Nice that everyone recognizes your progress and musical abilities coming to the fore. Not sure if it's out of place to give constructive advice within this flurry of praise. I know that that's what I'd prefer, but that's me.

What I hear is mostly good but the thing that stands out as needing attention are the attacks. This is a little hard to describe in writing (and I'm not a real sax teacher either). Many of your attacks have a "thhhugh" sound with too much air before the note initiates. It's as though you are pushing air and waiting for the sax to do the work. Where this isn't happening you are playing within a phrase and can hear the notes that are to be played. I think it's simply a matter of hearing the note in your head first so that you are making that note happen rather than pushing air and waiting to hear the result and then adjusting your tone.
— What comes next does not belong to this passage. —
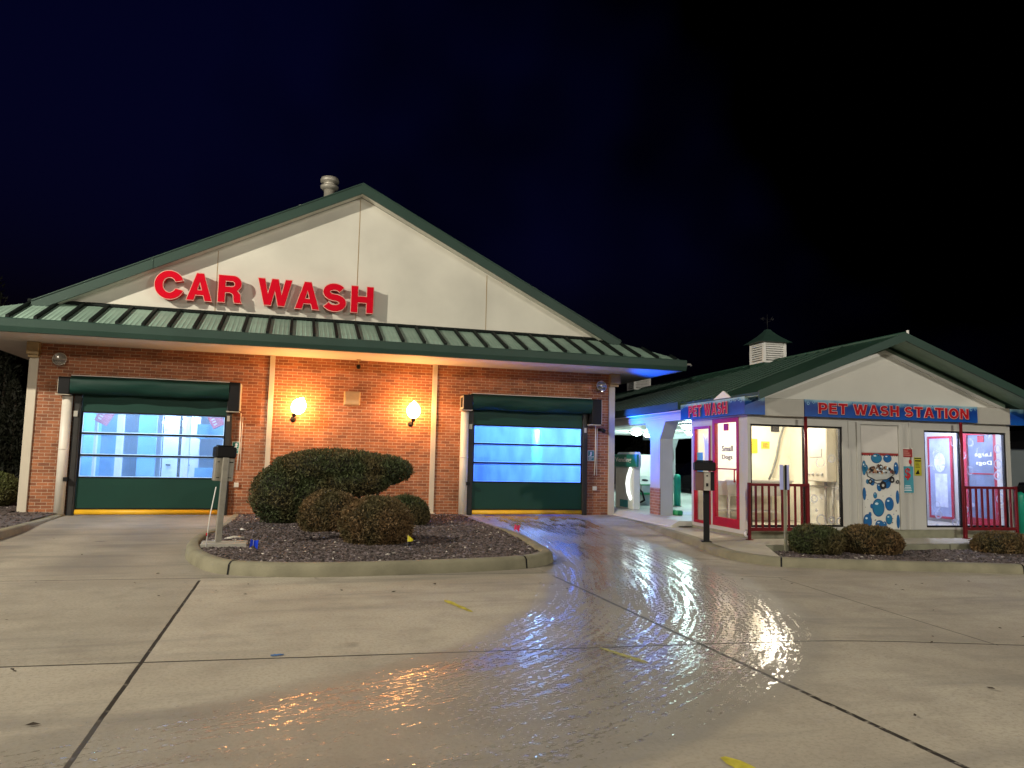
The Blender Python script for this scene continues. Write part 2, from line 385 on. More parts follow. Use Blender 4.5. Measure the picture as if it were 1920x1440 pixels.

The fix is probably a combo of ear training and concentrating on those attacks to give them support so that they are played with confidence. A good teacher could probably help with this, but you could (for now) try playing a scale or simple tune you know well and see how good your attacks are, then play some random (large) interval leaps and see what happens. Knowing what the note you are about to play sounds like is the ideal, but for now you need to mechanically make those attacks work even if you can't hear the note to be played.

Please let me know if you'd rather not get this type of feedback as it's certainly simple and easy to just compliment what's good and ignore and leave fixable stuff for you to discover for yourself (which I'm sure you would eventually do).
Very mature piece of playing and sexy tone Chris. I can really hear a big difference.:thumb:

I think it's Clivey to pick the next one Kev...

Thanks guys for all the feedback..

Thanks for that guys I have allready selected a lionel Ritchie classic that will have us all practicing our long notes.:) I`ll reveal at the weekend.